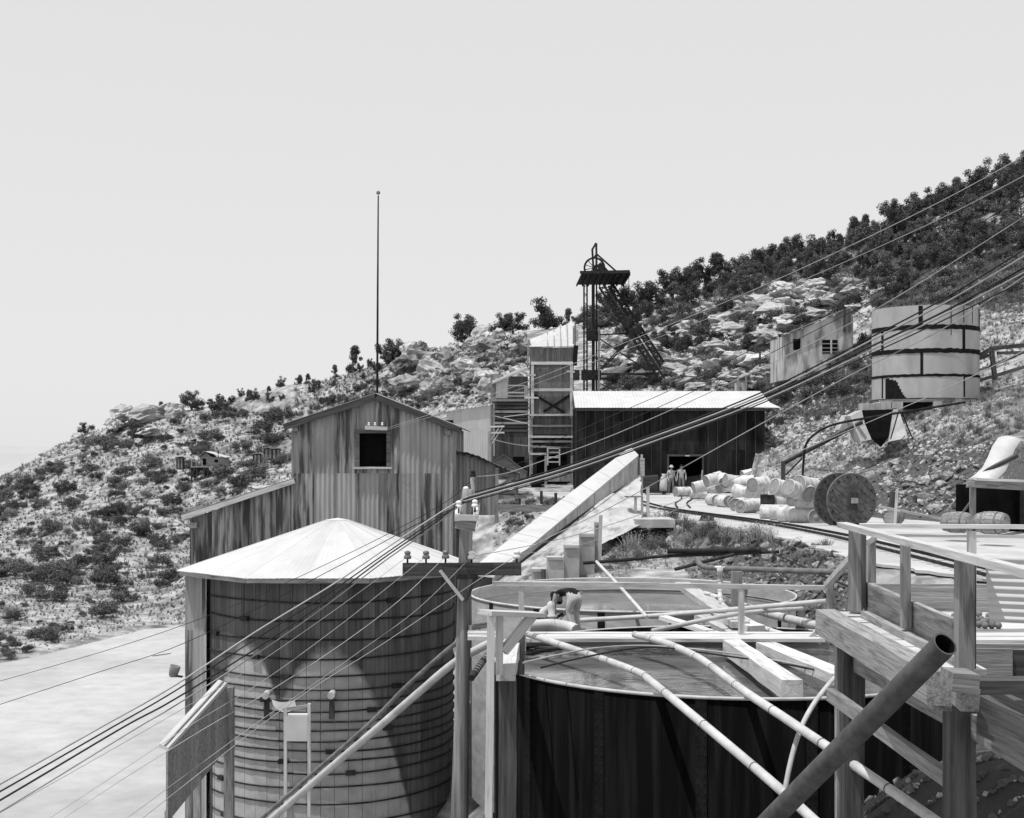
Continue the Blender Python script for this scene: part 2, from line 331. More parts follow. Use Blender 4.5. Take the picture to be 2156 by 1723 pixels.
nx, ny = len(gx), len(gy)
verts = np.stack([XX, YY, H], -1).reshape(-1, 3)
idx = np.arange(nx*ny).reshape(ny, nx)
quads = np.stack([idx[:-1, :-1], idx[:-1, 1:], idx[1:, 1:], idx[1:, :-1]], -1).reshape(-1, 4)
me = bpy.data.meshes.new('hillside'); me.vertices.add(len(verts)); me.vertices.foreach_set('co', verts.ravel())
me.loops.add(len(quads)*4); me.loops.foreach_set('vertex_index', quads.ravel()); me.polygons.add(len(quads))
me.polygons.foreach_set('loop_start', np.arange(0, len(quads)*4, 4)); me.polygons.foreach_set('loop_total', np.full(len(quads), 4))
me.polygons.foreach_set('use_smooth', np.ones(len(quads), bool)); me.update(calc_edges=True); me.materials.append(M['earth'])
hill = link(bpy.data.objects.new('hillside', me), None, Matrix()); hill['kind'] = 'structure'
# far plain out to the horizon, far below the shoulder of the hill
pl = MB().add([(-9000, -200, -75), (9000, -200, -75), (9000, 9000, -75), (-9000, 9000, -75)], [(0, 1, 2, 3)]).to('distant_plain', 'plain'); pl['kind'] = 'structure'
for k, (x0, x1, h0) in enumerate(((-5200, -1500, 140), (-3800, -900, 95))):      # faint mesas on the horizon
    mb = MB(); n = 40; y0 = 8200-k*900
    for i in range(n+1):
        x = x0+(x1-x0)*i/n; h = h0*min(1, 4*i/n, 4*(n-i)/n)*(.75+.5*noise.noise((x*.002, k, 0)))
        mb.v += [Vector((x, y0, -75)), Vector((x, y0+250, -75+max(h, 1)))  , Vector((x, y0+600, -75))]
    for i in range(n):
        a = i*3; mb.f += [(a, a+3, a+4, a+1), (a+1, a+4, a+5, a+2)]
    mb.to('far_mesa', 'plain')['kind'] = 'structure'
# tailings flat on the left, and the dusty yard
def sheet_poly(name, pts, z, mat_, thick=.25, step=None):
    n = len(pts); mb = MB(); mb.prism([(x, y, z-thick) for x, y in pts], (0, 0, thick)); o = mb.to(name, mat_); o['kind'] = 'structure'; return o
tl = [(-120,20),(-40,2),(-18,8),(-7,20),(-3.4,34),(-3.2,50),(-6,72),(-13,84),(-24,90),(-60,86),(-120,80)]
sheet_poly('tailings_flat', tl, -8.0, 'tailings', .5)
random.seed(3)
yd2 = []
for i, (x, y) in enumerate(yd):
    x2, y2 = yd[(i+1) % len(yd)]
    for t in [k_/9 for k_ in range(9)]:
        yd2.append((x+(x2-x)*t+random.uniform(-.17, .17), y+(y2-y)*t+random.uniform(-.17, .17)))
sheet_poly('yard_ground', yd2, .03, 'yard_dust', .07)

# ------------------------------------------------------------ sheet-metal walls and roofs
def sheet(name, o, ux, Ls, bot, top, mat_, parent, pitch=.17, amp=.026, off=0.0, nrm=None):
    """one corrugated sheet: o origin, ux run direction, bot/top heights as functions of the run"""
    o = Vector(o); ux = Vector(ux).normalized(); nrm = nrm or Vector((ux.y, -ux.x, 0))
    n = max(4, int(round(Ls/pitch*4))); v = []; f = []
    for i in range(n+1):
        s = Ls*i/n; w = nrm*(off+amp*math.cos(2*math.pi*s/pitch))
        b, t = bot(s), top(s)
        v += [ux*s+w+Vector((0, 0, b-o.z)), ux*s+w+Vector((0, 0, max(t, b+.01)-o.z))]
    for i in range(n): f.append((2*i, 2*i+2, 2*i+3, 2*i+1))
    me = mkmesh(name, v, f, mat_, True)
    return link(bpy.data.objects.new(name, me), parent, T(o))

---

**Brief**
Drop the images and repeat the data exactly.

**Correct answer**
Continue the Blender Python script for this scene: part 2, from line 331. More parts follow. Use Blender 4.5. Take the picture to be 2156 by 1723 pixels.
nx, ny = len(gx), len(gy)
verts = np.stack([XX, YY, H], -1).reshape(-1, 3)
idx = np.arange(nx*ny).reshape(ny, nx)
quads = np.stack([idx[:-1, :-1], idx[:-1, 1:], idx[1:, 1:], idx[1:, :-1]], -1).reshape(-1, 4)
me = bpy.data.meshes.new('hillside'); me.vertices.add(len(verts)); me.vertices.foreach_set('co', verts.ravel())
me.loops.add(len(quads)*4); me.loops.foreach_set('vertex_index', quads.ravel()); me.polygons.add(len(quads))
me.polygons.foreach_set('loop_start', np.arange(0, len(quads)*4, 4)); me.polygons.foreach_set('loop_total', np.full(len(quads), 4))
me.polygons.foreach_set('use_smooth', np.ones(len(quads), bool)); me.update(calc_edges=True); me.materials.append(M['earth'])
hill = link(bpy.data.objects.new('hillside', me), None, Matrix()); hill['kind'] = 'structure'
# far plain out to the horizon, far below the shoulder of the hill
pl = MB().add([(-9000, -200, -75), (9000, -200, -75), (9000, 9000, -75), (-9000, 9000, -75)], [(0, 1, 2, 3)]).to('distant_plain', 'plain'); pl['kind'] = 'structure'
for k, (x0, x1, h0) in enumerate(((-5200, -1500, 140), (-3800, -900, 95))):      # faint mesas on the horizon
    mb = MB(); n = 40; y0 = 8200-k*900
    for i in range(n+1):
        x = x0+(x1-x0)*i/n; h = h0*min(1, 4*i/n, 4*(n-i)/n)*(.75+.5*noise.noise((x*.002, k, 0)))
        mb.v += [Vector((x, y0, -75)), Vector((x, y0+250, -75+max(h, 1)))  , Vector((x, y0+600, -75))]
    for i in range(n):
        a = i*3; mb.f += [(a, a+3, a+4, a+1), (a+1, a+4, a+5, a+2)]
    mb.to('far_mesa', 'plain')['kind'] = 'structure'
# tailings flat on the left, and the dusty yard
def sheet_poly(name, pts, z, mat_, thick=.25, step=None):
    n = len(pts); mb = MB(); mb.prism([(x, y, z-thick) for x, y in pts], (0, 0, thick)); o = mb.to(name, mat_); o['kind'] = 'structure'; return o
tl = [(-120,20),(-40,2),(-18,8),(-7,20),(-3.4,34),(-3.2,50),(-6,72),(-13,84),(-24,90),(-60,86),(-120,80)]
sheet_poly('tailings_flat', tl, -8.0, 'tailings', .5)
random.seed(3)
yd2 = []
for i, (x, y) in enumerate(yd):
    x2, y2 = yd[(i+1) % len(yd)]
    for t in [k_/9 for k_ in range(9)]:
        yd2.append((x+(x2-x)*t+random.uniform(-.17, .17), y+(y2-y)*t+random.uniform(-.17, .17)))
sheet_poly('yard_ground', yd2, .03, 'yard_dust', .07)

# ------------------------------------------------------------ sheet-metal walls and roofs
def sheet(name, o, ux, Ls, bot, top, mat_, parent, pitch=.17, amp=.026, off=0.0, nrm=None):
    """one corrugated sheet: o origin, ux run direction, bot/top heights as functions of the run"""
    o = Vector(o); ux = Vector(ux).normalized(); nrm = nrm or Vector((ux.y, -ux.x, 0))
    n = max(4, int(round(Ls/pitch*4))); v = []; f = []
    for i in range(n+1):
        s = Ls*i/n; w = nrm*(off+amp*math.cos(2*math.pi*s/pitch))
        b, t = bot(s), top(s)
        v += [ux*s+w+Vector((0, 0, b-o.z)), ux*s+w+Vector((0, 0, max(t, b+.01)-o.z))]
    for i in range(n): f.append((2*i, 2*i+2, 2*i+3, 2*i+1))
    me = mkmesh(name, v, f, mat_, True)
    return link(bpy.data.objects.new(name, me), parent, T(o))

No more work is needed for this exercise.